- [Records from a data source]
⁂

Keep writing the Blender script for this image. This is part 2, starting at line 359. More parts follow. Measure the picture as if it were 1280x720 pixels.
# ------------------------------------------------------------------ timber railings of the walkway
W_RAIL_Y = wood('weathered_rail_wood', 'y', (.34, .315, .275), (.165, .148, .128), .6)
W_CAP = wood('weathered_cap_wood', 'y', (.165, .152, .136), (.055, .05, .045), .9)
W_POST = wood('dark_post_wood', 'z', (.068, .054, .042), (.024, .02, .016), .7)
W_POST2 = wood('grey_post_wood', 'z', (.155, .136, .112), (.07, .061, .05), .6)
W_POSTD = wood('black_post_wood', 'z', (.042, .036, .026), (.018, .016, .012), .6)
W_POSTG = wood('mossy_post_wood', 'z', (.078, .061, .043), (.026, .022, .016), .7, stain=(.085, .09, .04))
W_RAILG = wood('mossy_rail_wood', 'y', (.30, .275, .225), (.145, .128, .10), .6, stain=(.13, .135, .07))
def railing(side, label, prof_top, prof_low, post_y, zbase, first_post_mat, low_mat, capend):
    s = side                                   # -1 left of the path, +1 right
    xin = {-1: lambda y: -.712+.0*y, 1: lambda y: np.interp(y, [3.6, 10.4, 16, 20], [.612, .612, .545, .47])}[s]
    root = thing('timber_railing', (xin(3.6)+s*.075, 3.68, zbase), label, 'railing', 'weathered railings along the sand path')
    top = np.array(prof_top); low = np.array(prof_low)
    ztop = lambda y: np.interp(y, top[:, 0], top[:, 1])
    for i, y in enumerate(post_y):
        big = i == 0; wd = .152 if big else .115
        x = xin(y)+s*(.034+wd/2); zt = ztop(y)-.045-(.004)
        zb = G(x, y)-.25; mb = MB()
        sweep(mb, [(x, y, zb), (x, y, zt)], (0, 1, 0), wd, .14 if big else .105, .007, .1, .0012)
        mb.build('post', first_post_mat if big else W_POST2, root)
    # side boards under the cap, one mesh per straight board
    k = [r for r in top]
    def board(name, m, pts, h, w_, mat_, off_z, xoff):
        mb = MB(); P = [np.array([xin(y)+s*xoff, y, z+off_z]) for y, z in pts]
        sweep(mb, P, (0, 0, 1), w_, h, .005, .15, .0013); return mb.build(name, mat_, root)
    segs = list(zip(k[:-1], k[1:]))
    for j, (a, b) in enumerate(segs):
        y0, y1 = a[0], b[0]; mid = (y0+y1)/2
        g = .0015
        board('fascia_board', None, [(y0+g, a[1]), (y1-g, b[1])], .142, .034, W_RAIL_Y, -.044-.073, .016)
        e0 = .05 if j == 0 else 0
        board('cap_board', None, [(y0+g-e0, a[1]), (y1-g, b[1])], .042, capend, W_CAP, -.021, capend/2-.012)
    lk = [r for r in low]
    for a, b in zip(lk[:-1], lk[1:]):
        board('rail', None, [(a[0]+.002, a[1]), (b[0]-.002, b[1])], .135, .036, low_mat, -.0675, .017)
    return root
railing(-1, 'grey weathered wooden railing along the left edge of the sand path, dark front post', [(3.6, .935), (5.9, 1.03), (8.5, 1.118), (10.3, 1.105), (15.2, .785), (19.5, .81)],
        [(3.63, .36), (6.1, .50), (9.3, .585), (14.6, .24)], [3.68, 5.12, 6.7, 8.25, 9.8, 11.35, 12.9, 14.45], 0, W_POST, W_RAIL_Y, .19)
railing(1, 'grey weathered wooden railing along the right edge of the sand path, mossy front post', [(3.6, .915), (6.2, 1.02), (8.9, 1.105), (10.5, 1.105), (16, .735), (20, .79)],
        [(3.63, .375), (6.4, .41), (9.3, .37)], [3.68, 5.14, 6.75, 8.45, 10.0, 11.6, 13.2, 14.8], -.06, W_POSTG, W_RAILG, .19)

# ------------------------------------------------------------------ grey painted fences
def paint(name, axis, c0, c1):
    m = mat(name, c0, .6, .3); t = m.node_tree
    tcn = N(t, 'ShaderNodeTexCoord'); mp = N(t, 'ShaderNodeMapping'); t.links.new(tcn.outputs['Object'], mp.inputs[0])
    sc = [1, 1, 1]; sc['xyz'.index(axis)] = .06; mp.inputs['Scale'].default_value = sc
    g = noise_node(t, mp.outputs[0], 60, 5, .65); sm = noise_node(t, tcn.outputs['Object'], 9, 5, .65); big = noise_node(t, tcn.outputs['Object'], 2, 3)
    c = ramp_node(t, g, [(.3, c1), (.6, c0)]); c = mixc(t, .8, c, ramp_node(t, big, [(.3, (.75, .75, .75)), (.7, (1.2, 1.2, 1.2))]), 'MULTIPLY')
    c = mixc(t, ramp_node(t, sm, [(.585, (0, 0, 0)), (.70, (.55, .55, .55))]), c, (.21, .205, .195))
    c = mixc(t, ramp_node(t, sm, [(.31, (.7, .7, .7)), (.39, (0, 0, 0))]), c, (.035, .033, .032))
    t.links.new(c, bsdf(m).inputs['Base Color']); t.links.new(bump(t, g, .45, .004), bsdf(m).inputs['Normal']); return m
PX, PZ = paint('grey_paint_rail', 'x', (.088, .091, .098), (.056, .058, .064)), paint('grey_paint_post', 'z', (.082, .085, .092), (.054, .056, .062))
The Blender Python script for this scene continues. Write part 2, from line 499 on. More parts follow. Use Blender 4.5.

⁂

- [WHAT YOU ARE ASKED TO DO]
Every line of the records that includes the word "parts" should be gathered.

- [OUTPUT OF THE EXERCISE]
Keep writing the Blender script for this image. This is part 2, starting at line 359. More parts follow. Measure the picture as if it were 1280x720 pixels.
The Blender Python script for this scene continues. Write part 2, from line 499 on. More parts follow. Use Blender 4.5.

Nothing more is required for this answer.